Frank Gallagher?


I r
ecently rediscovered TV after months of not even turning my set on. The show that has currently hooked my attention, and that I recently began to binge watch, has been
Shameless with William H. Macy and Joan Cusack, about a big dysfunctional family living and struggling in Chicago’s rough South Side. It is a hybrid of drama and dark comedy. Both the character of Frank Gallagher as well as the narrative holds true to the show’s name- each episode is saturated with drugs, violence, and gratuitous fucking (too much, in my opionion, even for a Showtime original). Macy does a great job portraying an alcoholic deadbeat, good-for-nothing, scheming drunk who is completely inept as a father. What the viewer can also glean is that even through his stumbling, bumbling ways, Frank is smart- he seems to eloquently lie and scheme his way into money, sex, and his family’s attention, waxing poetic to get what he wants most of the time.


His character both resonates and alarms me, and as I watch him I reflect. During my drinking days, was I ever that bad? Almost as importantly, was I viewed as being that bad? I was a different kind of drinker- not the obnoxious barfly who staggers thru his days on the streets, but the quiet, basement drunk. Unlike Frank, I held a good job, never stole from my children, tried to scam the government or swindle unsuspecting people around me. Was I neglectful as a father? Never. Well, maybe near the end, in the autumn of 2016 when I was in my alcoholic death spiral. And ultimately, I learned and grew from my disasters, unlike Mr. Gallagher. Did I ever disappear for weeks at a time, not be present for my family or not show up for work? Never. I never did any of that shit.

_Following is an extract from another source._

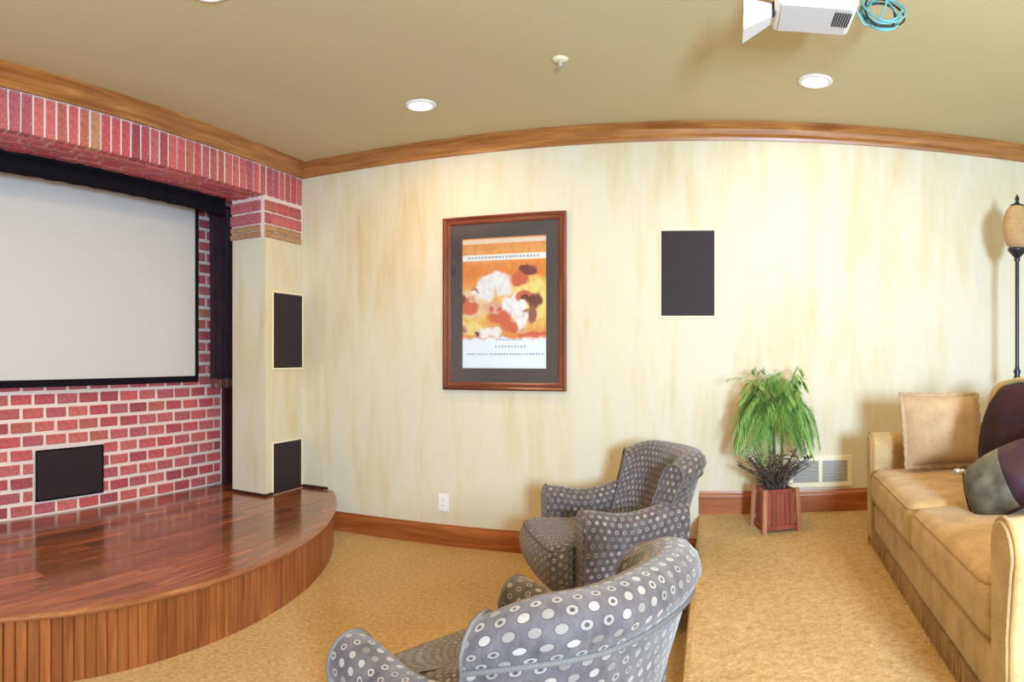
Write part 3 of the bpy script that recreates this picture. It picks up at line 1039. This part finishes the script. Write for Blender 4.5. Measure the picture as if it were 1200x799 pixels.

In my final drinking days, I was emotionally bankrupt, physically spent, and living a mental prison of my own making. Who paid for my active alcoholism in the final tally? Well, to a large extent my family, but ultimately I bore the major brunt...as I should. I bottomed out, stayed there, and then ever-so-slowly came back, one grueling day at a time. I lived in a halfway house, stocked grocery shelves, and attended endless  AA meetings.  I NEVER picked up another drink. Today is sober day #1,413.  I am back- physically, professionally, socially. Have multiple great jobs, a wonderful girlfriend, and a book coming out. I run 30 miles a week with a sweet German shepherd. I look in the mirror every morning and see a healthy dude who, at age 53,  still has visible abs. No I am not Frank Gallagher. Not even close. There are guys out there who are, but I am not one of them. And for that I am grateful.

I am a recovered alcoholic, and a recovered human being. I was bad, but was never a dirtbag.

Yet, unlike me, the Frank Gallaghers of the world get to see their children.